Quanto ao número de adesões, o mesmo responsável disse que “temos 639 membros (em cerca de 1800 operadores), sendo que 20 já estão certificados, que representam perto de 25 por cento da área do Alentejo”.
Revelou ainda que “isto representa aproximadamente 33 por cento do volume de vinho, o que significa que um terço do vinho do Alentejo já é de produção sustentável”.
Nesse âmbito, João Barroso arriscou dizer que “estes números fazem com que o Alentejo seja provavelmente a região vitivinícola europeia mais sustentável que temos neste momento, o que nos deixa com muito orgulho, mas também muita responsabilidade”.
Por sua vez, o principal aspeto destacado pelo presidente da CVRA, Francisco Mateus, foi o facto de “estarmos há dez anos, gradualmente, a transformar a forma como o vinho é produzido no Alentejo, olhando desde as vinhas até às garrafas”.

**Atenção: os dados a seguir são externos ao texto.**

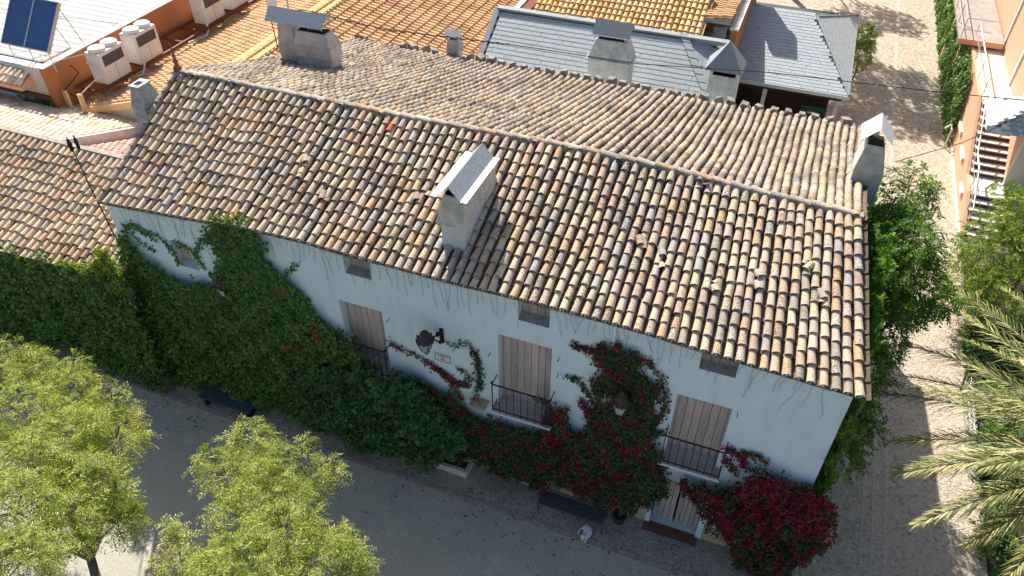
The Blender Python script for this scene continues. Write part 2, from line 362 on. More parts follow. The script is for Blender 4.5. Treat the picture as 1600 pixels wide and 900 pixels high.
def tile_field(pos, na, nb, pitch, expo, parent, mat, pan_mat, nindiv=0, inside=None, jit=1.0, r=.088, L=None, name='roof_tile',
               cover_mesh=None, wav=None, drop=None, flip=1):
    """pos(a,b) -> world points (arrays); columns at a=(i+.5)*pitch, rows from b=0 upwards every expo"""
    L = L or expo * 1.27
    ii, jj = np.meshgrid(np.arange(na), np.arange(nb), indexing='ij'); ii = ii.ravel(); jj = jj.ravel()
    colj = rng.normal(0, .06, na)                       # rows do not line up from column to column
    colx = rng.normal(0, .007 * jit, na)
    a = (ii + .5) * pitch + colx[ii]; b = jj * expo + np.where(jj > 0, colj[ii], 0) * jit * .8 + rng.normal(0, .012 * jit, len(ii)) * (jj > 0)
    if wav is not None: a = a + wav(ii, b)
    if inside is not None:
        k = inside(a, b + expo * .5); a, b, ii, jj = a[k], b[k], ii[k], jj[k]
    P = pos(a, b); e = .02
    U = pos(a + e, b) - P; Vv = pos(a, b + e) - P
    Vv /= np.linalg.norm(Vv, axis=1)[:, None]; U -= (U * Vv).sum(1)[:, None] * Vv; U /= np.linalg.norm(U, axis=1)[:, None]
    N = np.cross(U, Vv)
    sg = np.sign(N[:, 2])[:, None]; U = U * sg; N = N * sg
    # small twist and tilt of each tile
    tw = rng.normal(0, .028 * jit, len(P))[:, None]; ti = rng.normal(0, .012 * jit, len(P))[:, None]; ro = rng.normal(0, .05 * jit, len(P))[:, None]
    U2 = U + Vv * tw + N * ro; V2 = Vv - U * tw + N * ti
    V2 /= np.linalg.norm(V2, axis=1)[:, None]; U2 -= (U2 * V2).sum(1)[:, None] * V2; U2 /= np.linalg.norm(U2, axis=1)[:, None]; N2 = np.cross(U2, V2)
    sc = rng.normal(1, .035 * jit, len(P))
    O = P + N * (.035 + rng.normal(0, .004 * jit, len(P)))[:, None]
    T, F = cover_template(L, r, r * .80)
    B = np.stack([U2 * sc[:, None], V2 * (1 + (sc[:, None] - 1) * .5), N2 * sc[:, None]], axis=2)
    keep = np.ones(len(O), bool)
    if drop is not None: keep = ~drop(a, b)
    d = np.linalg.norm(O - np.array(cam.location), axis=1)
    order = np.argsort(np.where(keep, d, 1e9)); ind = order[:nindiv]; rest = np.setdiff1d(np.where(keep)[0], ind)
    if nindiv:
        me = arrays_mesh('clay_barrel_tile', T, F); me.materials.append(mat)
        me.polygons.foreach_set('use_smooth', np.ones(len(me.polygons), bool)); me.set_sharp_from_angle(angle=.9)
        for t in ind:
            o = bpy.data.objects.new(name, me); COL.objects.link(o); o.parent = parent
            mt = Matrix([[*B[t][0], O[t][0]], [*B[t][1], O[t][1]], [*B[t][2], O[t][2]], [0, 0, 0, 1]])
            o.matrix_local = mt
    V, FF, tt = replicate(T, F, O[rest], B[rest], rng.random(len(rest)))
    me = arrays_mesh('tile_rows', V, FF, tt); me.polygons.foreach_set('use_smooth', np.ones(len(me.polygons), bool)); me.set_sharp_from_angle(angle=.9)
    meshobj('roof_tile_rows' if name == 'roof_tile' else name + '_rows', me, mat, parent, kind='stuff')
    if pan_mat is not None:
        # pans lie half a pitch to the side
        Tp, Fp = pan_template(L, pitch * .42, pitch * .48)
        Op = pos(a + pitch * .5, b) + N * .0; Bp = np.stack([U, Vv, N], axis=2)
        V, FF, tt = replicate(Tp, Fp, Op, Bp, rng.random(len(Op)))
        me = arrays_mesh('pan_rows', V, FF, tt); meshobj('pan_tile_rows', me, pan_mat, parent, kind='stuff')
    return (P, U, Vv, N, a, b)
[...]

Na sua opinião, “hoje em dia, há muito mais atenção por parte dos produtores alentejanos à forma como trabalham a terra, as castas que escolhem, a forma como as vinhas são tratadas, o percurso das uvas até à adega, aquilo que se passa dentro da adega em termos de energia, de água, de resíduos ou de relação com os trabalhadores”, considerando que “é um paradigma que está a mudar aqui no Alentejo para que nós consigamos ter cá este setor com esta vitalidade daqui a 20 anos”.
Francisco Mateus sustentou que, “sabemos que estamos num contexto climático e económico que é adverso, sabemos que a agricultura é cada vez mais difícil, mas com o PSVA estamos de facto a conseguir que os produtores se adaptem a uma nova realidade e estejam prontos para enfrentar mais 50 anos de produção de vinho aqui na região”.
Os parceiros e os produtores também destacaram a importância que um programa como este assume.

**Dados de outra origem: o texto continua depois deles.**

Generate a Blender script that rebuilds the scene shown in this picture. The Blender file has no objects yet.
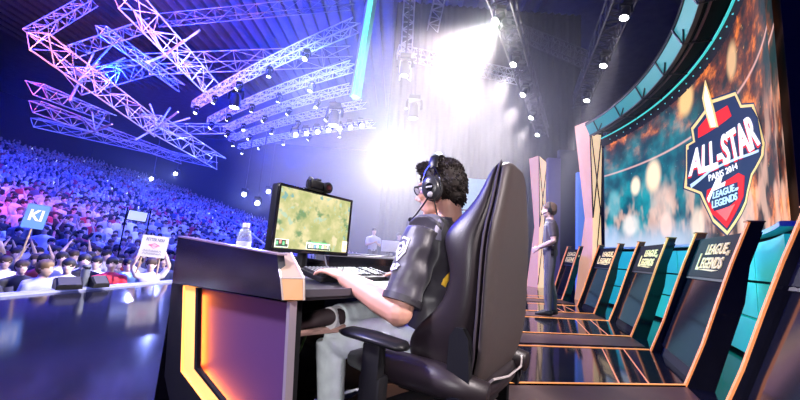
import bpy, bmesh, math, random
from mathutils import Vector, Matrix, Euler
from mathutils.bvhtree import BVHTree
from math import sin, cos, pi, radians, sqrt, atan2
random.seed(7)
SC = bpy.context.scene
COL = SC.collection
V = Vector

# ------------------------------------------------------------------ camera
FPX = 343.0; PITCH = radians(8.3); ROLL = radians(4.5); CAM = V((0, 0, .9))
r0 = V((1, 0, 0)); u0 = V((0, -sin(PITCH), cos(PITCH))); FW = V((0, cos(PITCH), sin(PITCH)))
RT = r0 * cos(ROLL) + u0 * sin(ROLL); UP = u0 * cos(ROLL) - r0 * sin(ROLL)
cd = bpy.data.cameras.new('camera'); cd.sensor_width = 36; cd.lens = FPX / 800 * 36; cd.clip_start = .02; cd.clip_end = 300
cam = bpy.data.objects.new('camera', cd); COL.objects.link(cam)
M = Matrix((RT, UP, -FW)).transposed().to_4x4(); M.translation = CAM
cam.matrix_world = M; SC.camera = cam
def ray(x, y): return RT * ((x - 400) / FPX) + UP * ((200 - y) / FPX) + FW
def atD(x, y, D): d = ray(x, y); return CAM + d * (D / d.y)
def atZ(x, y, z): d = ray(x, y); return CAM + d * ((z - CAM.z) / d.z)
def onpl(x, y, p, n): d = ray(x, y); return CAM + d * ((V(p) - CAM).dot(n) / d.dot(n))

# ------------------------------------------------------------------ materials
MATS = {}
def mat(name, col, rough=.5, metal=0, emit=None, es=0, var=0, vscale=8, bump=0, bscale=60, spec=.5, sheen=0, coat=0, aniso=0):
    if name in MATS: return MATS[name]
    m = bpy.data.materials.new(name); m.use_nodes = True; nt = m.node_tree; b = nt.nodes['Principled BSDF']
    b.inputs['Base Color'].default_value = (*col, 1); b.inputs['Roughness'].default_value = rough
    b.inputs['Metallic'].default_value = metal; b.inputs['Specular IOR Level'].default_value = spec
    b.inputs['Coat Weight'].default_value = coat; b.inputs['Sheen Weight'].default_value = sheen
    if emit: b.inputs['Emission Color'].default_value = (*emit, 1); b.inputs['Emission Strength'].default_value = es
    tc = nt.nodes.new('ShaderNodeTexCoord')
    if var:
        n = nt.nodes.new('ShaderNodeTexNoise'); n.inputs['Scale'].default_value = vscale; n.inputs['Detail'].default_value = 4
        nt.links.new(tc.outputs['Object'], n.inputs['Vector'])
        mx = nt.nodes.new('ShaderNodeMix'); mx.data_type = 'RGBA'
        mx.inputs[6].default_value = (*[c * (1 - var) for c in col], 1); mx.inputs[7].default_value = (*[min(1, c * (1 + var)) for c in col], 1)
        nt.links.new(n.outputs['Fac'], mx.inputs[0]); nt.links.new(mx.outputs[2], b.inputs['Base Color'])
    if bump:
        n = nt.nodes.new('ShaderNodeTexNoise'); n.inputs['Scale'].default_value = bscale; n.inputs['Detail'].default_value = 3
        nt.links.new(tc.outputs['Object'], n.inputs['Vector'])
        bp = nt.nodes.new('ShaderNodeBump'); bp.inputs['Strength'].default_value = bump; bp.inputs['Distance'].default_value = .01
        nt.links.new(n.outputs['Fac'], bp.inputs['Height']); nt.links.new(bp.outputs['Normal'], b.inputs['Normal'])
    MATS[name] = m; return m
def ramp_mat(name, stops, rough=.7, sheen=0):
    """colour picked per object (Object Info > Random) from a list of garment or hair colours"""
    m = bpy.data.materials.new(name); m.use_nodes = True; nt = m.node_tree; b = nt.nodes['Principled BSDF']
    b.inputs['Roughness'].default_value = rough
    oi = nt.nodes.new('ShaderNodeObjectInfo'); r = nt.nodes.new('ShaderNodeValToRGB'); r.color_ramp.interpolation = 'CONSTANT'
    e = r.color_ramp.elements
    while len(e) < len(stops): e.new(.5)
    for i, c in enumerate(stops): e[i].position = i / len(stops); e[i].color = (*c, 1)
    mu = nt.nodes.new('ShaderNodeMath'); mu.operation = 'MULTIPLY'; mu.inputs[1].default_value = 7.31 if 'hair' in name else 1
    fr = nt.nodes.new('ShaderNodeMath'); fr.operation = 'FRACT'
    nt.links.new(oi.outputs['Random'], mu.inputs[0]); nt.links.new(mu.outputs[0], fr.inputs[0]); nt.links.new(fr.outputs[0], r.inputs[0])
    nt.links.new(r.outputs[0], b.inputs['Base Color']); MATS[name] = m; return m

black = mat('black plastic', (.010, .010, .012), .38, var=.3, spec=.3)
blackm = mat('black matte', (.008, .008, .010), .7, var=.3, spec=.12)
gloss = mat('glossy black panel', (.008, .008, .011), .09, var=.3, spec=.7)
darkmet = mat('dark metal', (.06, .06, .065), .4, .8, var=.2)
alu = mat('truss aluminium', (.75, .75, .78), .38, .35, var=.15)
alud = mat('truss dull steel', (.45, .42, .42), .5, .3, var=.2)
chrome = mat('chrome', (.75, .75, .78), .18, 1)
copper = mat('copper trim', (.42, .20, .10), .4, .6, var=.15)
ledor = mat('orange led strip', (.9, .4, .1), .4, emit=(1, .36, .07), es=2.0)
ledor2 = mat('amber led strip', (.9, .5, .15), .4, emit=(1, .38, .07), es=.95)
ledfl = mat('orange floor led', (.7, .3, .1), .4, emit=(1, .36, .10), es=.85)
white = mat('white plastic', (.8, .8, .8), .4, var=.05)
paper = mat('paper', (.85, .84, .82), .8, var=.04)
cream = mat('cream lacquer', (.32, .235, .17), .35, var=.06)
teal = mat('teal acrylic', (.02, .42, .38), .25, emit=(.01, .40, .35), es=.55, var=.25, vscale=1.5)
tealled = mat('teal led', (.1, .8, .8), .4, emit=(.1, .85, .8), es=1.5)
skin = mat('skin', (.60, .31, .23), .5, var=.08, vscale=30)
hairm = mat('black hair', (.016, .010, .008), .6, var=.5, vscale=60, spec=.25)
shirtm = mat('charcoal jersey', (.030, .026, .037), .45, var=.15, vscale=20, bump=.25, bscale=18, sheen=.3)
denim = mat('pale denim', (.66, .73, .80), .8, var=.35, vscale=14, bump=.3, bscale=40)
leather = mat('chair leather', (.016, .011, .014), .40, var=.2, vscale=40, bump=.08, bscale=300)
leatherb = mat('chair back leather', (.055, .042, .041), .5, var=.22, vscale=60, bump=.12, bscale=300)

# ------------------------------------------------------------------ mesh builder
class MB:
    def __init__(s): s.bm = bmesh.new(); s.mi = 0; s.M = Matrix.Identity(4)
    def vs(s, pts): return [s.bm.verts.new(s.M @ V(p)) for p in pts]
    def face(s, vv):
        try: f = s.bm.faces.new(vv); f.material_index = s.mi; return f
        except ValueError: return None
    def mesh(s, pts, faces):
        v = s.vs(pts)
        for f in faces: s.face([v[i] for i in f])
        return s
    def box(s, c, sz, rot=None, bev=0):
        R = (Euler(rot).to_matrix() if isinstance(rot, tuple) else rot) if rot is not None else Matrix.Identity(3)
        c = V(c); h = V(sz) / 2
        pts = [c + R @ V((h.x * x, h.y * y, h.z * z)) for x in (-1, 1) for y in (-1, 1) for z in (-1, 1)]
        v = s.vs(pts); fs = []
        for f in ((0, 1, 3, 2), (4, 6, 7, 5), (0, 4, 5, 1), (2, 3, 7, 6), (0, 2, 6, 4), (1, 5, 7, 3)): fs.append(s.face([v[i] for i in f]))
        if bev:
            ed = list({e for f in fs for e in f.edges})
            bmesh.ops.bevel(s.bm, geom=ed, offset=bev, segments=2, affect='EDGES', profile=.5, material=-1)
        return s
    def hexa(s, a, b):
        """solid between quad a and quad b"""
        return s.mesh(list(a) + list(b), [(0, 1, 2, 3), (7, 6, 5, 4)] + [(i, i + 4, (i + 1) % 4 + 4, (i + 1) % 4) for i in range(4)])
    def slab(s, poly, off):
        """polygon extruded by vector off"""
        n = len(poly); off = V(off)
        return s.mesh([V(p) for p in poly] + [V(p) + off for p in poly], [tuple(range(n))[::-1], tuple(range(n, 2 * n))] + [(i, (i + 1) % n, (i + 1) % n + n, i + n) for i in range(n)])
    def loft(s, C, A, B, n=12, caps=True, sq=1):
        rings = []
        for c, a, b in zip(C, A, B):
            ring = []
            for i in range(n):
                t = 2 * pi * i / n; ct, st = cos(t), sin(t)
                if sq != 1: ct = math.copysign(abs(ct) ** sq, ct); st = math.copysign(abs(st) ** sq, st)
                ring.append(V(c) + V(a) * ct + V(b) * st)
            rings.append(s.vs(ring))
        for r1, r2 in zip(rings, rings[1:]):
            for i in range(n): s.face([r1[i], r1[(i + 1) % n], r2[(i + 1) % n], r2[i]])
        if caps: s.face(rings[0][::-1]); s.face(rings[-1])
        return s
    def tube(s, pts, r, n=8, caps=True, flat=1, side=None):
        pts = [V(p) for p in pts]; rr = r if isinstance(r, (list, tuple)) else [r] * len(pts)
        A, B = [], []; prev = None
        for i, p in enumerate(pts):
            t = (pts[min(i + 1, len(pts) - 1)] - pts[max(i - 1, 0)]); t = t.normalized() if t.length else V((0, 0, 1))
            if prev is None:
                ref = V(side) if side is not None else (V((0, 0, 1)) if abs(t.z) < .9 else V((1, 0, 0)))
                a = ref - t * ref.dot(t)
            else: a = prev - t * prev.dot(t)
            a.normalize(); prev = a; b = t.cross(a)
            A.append(a * rr[i]); B.append(b * rr[i] * flat)
        return s.loft(pts, A, B, n, caps)
    def ell(s, c, r, R=None, u=12, v=8):
        R = R or Matrix.Identity(3); c = V(c); rings = []
        top = s.vs([c + R @ V((0, 0, r[2]))])[0]; bot = s.vs([c - R @ V((0, 0, r[2]))])[0]
        for j in range(1, v):
            p = pi * j / v
            rings.append(s.vs([c + R @ V((r[0] * sin(p) * cos(2 * pi * i / u), r[1] * sin(p) * sin(2 * pi * i / u), r[2] * cos(p))) for i in range(u)]))
        for i in range(u):
            s.face([top, rings[0][i], rings[0][(i + 1) % u]]); s.face([bot, rings[-1][(i + 1) % u], rings[-1][i]])
        for a, b in zip(rings, rings[1:]):
            for i in range(u): s.face([a[i], b[i], b[(i + 1) % u], a[(i + 1) % u]])
        return s
    def lathe(s, prof, n=20, o=(0, 0, 0), R=None):
        R = R or Matrix.Identity(3); o = V(o)
        C = [o + R @ V((0, 0, z)) for r, z in prof]
        return s.loft(C, [R @ V((max(r, .0005), 0, 0)) for r, z in prof], [R @ V((0, max(r, .0005), 0)) for r, z in prof], n)
    def cyl(s, p0, p1, r, n=16, r2=None): return s.tube([p0, p1], [r, r if r2 is None else r2], n)
    def add(s, pts, faces): return s.mesh(pts, faces)
    def build(s, name, mats, parent=None, world=True, ang=35, subsurf=0, recalc=True):
        bm = s.bm
        if parent is not None and world: bmesh.ops.transform(bm, matrix=parent_m(parent).inverted(), verts=bm.verts)
        if recalc: bmesh.ops.recalc_face_normals(bm, faces=bm.faces)
        me = bpy.data.meshes.new(name); bm.to_mesh(me); bm.free()
        for m in (mats if isinstance(mats, (list, tuple)) else [mats]): me.materials.append(m)
        return link(name, me, parent, ang, subsurf)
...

Maria Raquel Lucas (professora da Universidade de Évora): “A UÉ está envolvida no PSVA desde a sua génese, na perspetiva de contribuir para criar o referencial de sustentabilidade, ou seja, este instrumento de gestão com todos os critérios e as áreas temáticas de intervenção, isto porque a UÉ tem investigação, é um centro de criação e transmissão de saber. Este foi um dos principais momentos onde essa transmissão do saber foi mais real, onde esse saber foi mais transformado em conhecimento aplicado concretamente à questão do solo, da gestão dos resíduos, da eficiência energética ou da gestão dos recursos humanos, por exemplo. Ou seja, todas as áreas de intervenção do programa onde era possível, de uma forma suportada científica e tecnicamente, justificarem algumas das opções que foram tomadas para a melhoria dos sistemas de produção e de todos os processos”.

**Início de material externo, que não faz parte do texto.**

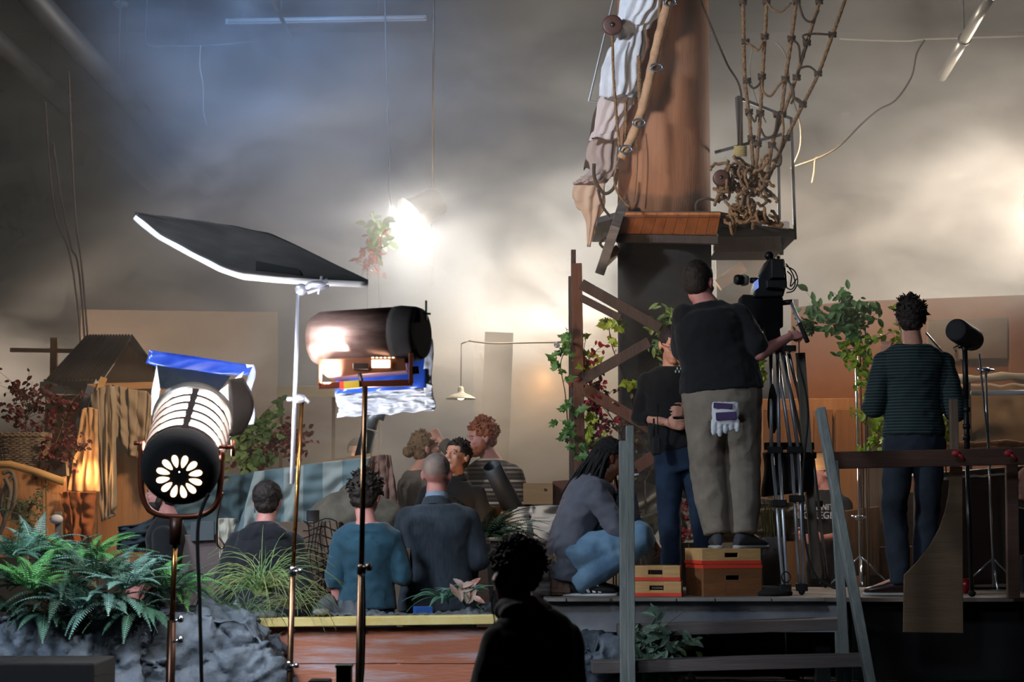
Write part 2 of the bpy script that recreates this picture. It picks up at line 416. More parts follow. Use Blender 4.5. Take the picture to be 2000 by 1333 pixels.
def torso(mb, sk, t0, t1, inf=0, w=1.0, dd=1.0, belly=0, hemflare=0, sh=1.0):
    fr = frames(sk); S = sk['s']; secs = []
    ts = np.linspace(t0, t1, 22)
    for t in ts:
        a = np.interp(t, [q[0] for q in SEC], [q[1] for q in SEC]); b = np.interp(t, [q[0] for q in SEC], [q[2] for q in SEC])
        ww = w + (sh - w) * max(0, min(1, (t - .45) / .2)) if t < .86 else 1
        p, x, y = fr(t)
        bl = belly * math.exp(-((t - .2) / .2) ** 2); fl = hemflare * max(0, 1 - (t - t0) / .25)
        secs.append((p + y * (bl * .5), x * (a * S * ww + inf + bl * .7 + fl), y * (b * S * (dd if t < .8 else 1) + inf + bl + fl)))
    mb.rings(secs, 28)
def limb(mb, pts, rs, inf=0, S=1.0):
    mb.tube(pts, [r * S + inf for r in rs], 16)
    for p, r in zip(pts, rs): mb.ball(p, r * S + inf, 16, 10)

def skeleton(base, H=1.78, yaw=0, **ov):
    """standing figure; ov overrides joints with local coordinates (x right, y forward, z up) in metres at H=1.78"""
    d = dict(pelvis=(0, 0, .94), waist=(0, .01, 1.13), chest=(0, 0, 1.34), neck=(0, -.02, 1.50), head=(0, .02, 1.665),
             hipL=(-.09, 0, .90), hipR=(.09, 0, .90), kneeL=(-.10, .02, .50), kneeR=(.10, .02, .50), ankL=(-.11, -.02, .09), ankR=(.11, -.02, .09),
             shL=(-.165, -.01, 1.385), shR=(.165, -.01, 1.385), elL=(-.23, -.03, 1.15), elR=(.23, -.03, 1.15), wrL=(-.24, .05, .90), wrR=(.24, .05, .90),
             toeL=None, toeR=None)
    d.update(ov)
    for k_ in ('shL', 'shR'):
        if k_ in ov and ov[k_][2] > 1.3: d[k_] = (ov[k_][0] * .94, ov[k_][1], ov[k_][2] - .015)
    S = H / 1.78; q = Matrix.Rotation(R(yaw), 3, 'Z'); b = V(base)
    sk = {k: (b + q @ (V(p) * S) if p is not None else None) for k, p in d.items()}
    sk['side_hip'] = sk['hipR'] - sk['hipL']; sk['side_sh'] = sk['shR'] - sk['shL']
    sk['s'] = S; sk['q'] = q; sk['base'] = b
    for k in 'LR':
        if sk['toe' + k] is None: sk['toe' + k] = sk['ank' + k] + q @ V((.03 * (1 if k == 'R' else -1), .17, -.06)) * S
    return sk

def person(name, label, sk, look=(0, 0, 0), skin=SKINM, top=None, bottom=None, shoes=None, hair=None, build=1.0, belly=0, hem=.0, sleeve=1.0, sleeve_r=1.0,
           hands=(True, True), curl=(.5, .5), handdir=(None, None), handn=(None, None), vox=.008, hs=1.05, jaw=1.0, face=True, amp=.006, topinf=.014, collar=.90, seed=1, jacket=False,
           leg_r=1.0, lod_legs=True, brow=BROWD, legvox=.011, sh=1.0, hemflare=0, cuff=0, mouth=True, group=None, bottom_top=.16, category='person'):
    T = thing(name, label, category, sk['base'], group)
    S = sk['s']; q = sk['q']
    Mh = hmat(sk['head'], *look) if not isinstance(look, Matrix) else look
    mb = MB()
    headprims(mb, Mh, S * hs, jaw)
    hd = Mh @ V((0, -.012, -.075))
    limb(mb, [sk['neck'] - (sk['neck'] - hd).normalized() * -.03, hd], [.062 * (build * .5 + .5), .056 * (build * .5 + .5)], 0, S)
    torso(mb, sk, -.05, .9, -.004, build, build, belly, sh=sh)
    for i, k in enumerate('LR'):
        b2 = build * .5 + .5
        limb(mb, [sk['sh' + k], sk['el' + k]], [.046 * b2, .040 * b2], 0, S)
        limb(mb, [sk['el' + k], sk['wr' + k]], [.042 * b2, .027], 0, S)
        if hands[i]:
            dv = sk['wr' + k] - sk['el' + k] if handdir[i] is None else V(handdir[i])
            nn = (V((1 if k == 'R' else -1, 0, 0)) if handn[i] is None else V(handn[i]))
            if handn[i] is None: nn = q @ nn
            sd = (-1 if k == 'R' else 1)
            hand(mb, sk['wr' + k], dv, nn, curl[i], sd)
        if lod_legs:
            limb(mb, [sk['hip' + k], sk['knee' + k]], [.085 * build, .055 * build], -.002, S)
            limb(mb, [sk['knee' + k], sk['ank' + k]], [.054 * build, .036], -.002, S)
            limb(mb, [sk['ank' + k], sk['toe' + k]], [.034, .026], 0, S)
    remesh(mb, vox, 3).build('body', skin, T, smooth=True)
    # face details
    if face:
        for k in (-1, 1):
            e = MB(); e.mi = 0; e.ball(Mh @ V((k * .031 * S, .0785 * S, .004 * S)), .0112 * S, 14, 10)
            e.mi = 1; e.ball(Mh @ V((k * .031 * S, .0845 * S, .004 * S)), .0066 * S, 10, 8)
            e.build('eye', [EYEW, EYED], T, smooth=True)
            bb = MB(); bb.tube([Mh @ V((k * a * S, y_ * S, z_ * S)) for a, y_, z_ in ((.014, .091, .022), (.030, .089, .029), (.048, .078, .024))], [.003, .004, .002], 6)
            bb.build('eyebrow', brow, T, smooth=True)
        if mouth:
            l = MB(); l.ball(Mh @ V((0, .0945 * S, -.056 * S)), (.021 * S, .006 * S, .004 * S), 12, 6, Mh.to_3x3()); l.ball(Mh @ V((0, .0935 * S, -.063 * S)), (.018 * S, .006 * S, .0045 * S), 12, 6, Mh.to_3x3())
            l.build('lips', LIPM, T, smooth=True)
    if top:
        m = MB(); torso(m, sk, hem, collar, topinf, build, build, belly, hemflare, sh=sh)
        b2 = (build * .5 + .5) * sleeve_r
        for k in 'LR':
            se = sk['sh' + k] ; el = sk['el' + k]; wr = sk['wr' + k]
            ti = topinf * .55 + .004
            limb(m, [se + (el - se) * .02, se + (el - se) * min(1, sleeve * 2)] if sleeve < .5 else [se, el], [.050 * b2, .050 * b2 if sleeve < .5 else .046 * b2], ti, S)
            if sleeve > .5:
                e2 = el + (wr - el) * ((sleeve - .5) * 2 - .06)
                m.tube([el, e2], [(.047 * b2) * S + ti, (.036 * b2) * S + ti], 16); m.ball(el, .047 * b2 * S + ti, 14, 10)
        remesh(m, .009 if vox < .012 else .014, 3, fold(amp, seed)).build('jacket' if jacket == 'jacket' else ('shirt' if not jacket else jacket), top, T, smooth=True)
    if bottom:
        m = MB(); torso(m, sk, -.09, bottom_top, .010, build, build, belly * .8)
        for k in 'LR':
            limb(m, [sk['hip' + k], sk['knee' + k]], [.092 * build * (leg_r * .5 + .5), .066 * build * leg_r], .010, S)
            a = sk['ank' + k]; kn = sk['knee' + k]; a2 = a + (a - kn).normalized() * (.02 - cuff)
            m.tube([kn, kn * .5 + a2 * .5, a2], [(.066 * build * leg_r) * S + .01, (.064 * build * leg_r) * S + .008, (.050 * (build * .5 + .5) * leg_r) * S + .012], 16)
        remesh(m, legvox, 3, fold(amp * 1.1, seed + 9, 8, .6)).build('trousers', bottom, T, smooth=True)
    if shoes:
        for k in 'LR': shoe(T, sk['ank' + k], sk['toe' + k], shoes, S)
    return T, Mh, S * hs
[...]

Ângela Morgado (diretora executiva da ANP/WWF Portugal): “Para nós, esta colaboração tem uma importância extrema porque de uma perspetiva mais genérica mostra que ambiente e agricultura podem caminhar lado a lado e não o contrário, ou seja, é uma mudança de paradigma. Depois também se enquadra numa área preferencial para nós, que é a alimentação. Ao aceitarmos este desafio viemos demonstrar que é possível uma transição alimentar e que os produtos que vêm da agricultura devem respeitar os limites do nosso planeta. Para além da CVRA já ter um programa muito importante do ponto de vista de sustentabilidade, nós considerámos que poderíamos ir mais longe e analisámos várias perspetivas, nomeadamente adaptação e resiliência às alterações climáticas, medidas para promover ainda mais a defesa da biodiversidade ou a gestão dos recursos hídricos. Mas sobretudo trouxemos essa diferenciação de provar que pode haver produtos agrícolas e sistema alimentar mais justo”.

Renato Neves (diretor de produção da Herdade das Servas): “A Herdade das Servas está integrada no PSVA desde o início do programa e estamos certificados desde agosto deste ano, pelo que, até ao momento, somos o último produtor a ser certificado. A visão de sustentabilidade sempre foi vincada na Herdade das Servas e o programa tem-nos ajudado nessa validação, no reconhecimento das nossas práticas e também na melhoria contínua, já que o programa é dinâmico e exigente. Não é fácil manter todos os ‘capítulos’ em dia, temos sempre esta necessidade de irmos melhorando e fazendo cada vez melhor, esse é o proveito que nós tiramos do programa”.

Pedro Baptista (enólogo da Adega Cartuxa): “A Adega Cartuxa está envolvida com o PSVA desde a sua criação. No que diz respeito à certificação, estamos neste momento a iniciar o processo que decorrerá com a auditoria, com vista à sua obtenção. O facto de acontecer agora tem a ver com questões de organização interna, chegou efetivamente o momento de avançar para a certificação daquilo em que estamos a trabalhar e que faz parte do nosso dia-a-dia há bastantes anos. Na verdade, tudo decorre muito naturalmente, trata-se, sobretudo, de sistematizar e também de ter registos que comprovem aquilo que fazemos há longa data. É uma passagem absolutamente natural, trata-se, sobretudo, de organização de processos e de registos que nos permitam demonstrar aquilo que já fazemos. A par disso, este é um processo de melhoria contínua, onde sempre encontramos oportunidades para fazer ainda melhor”.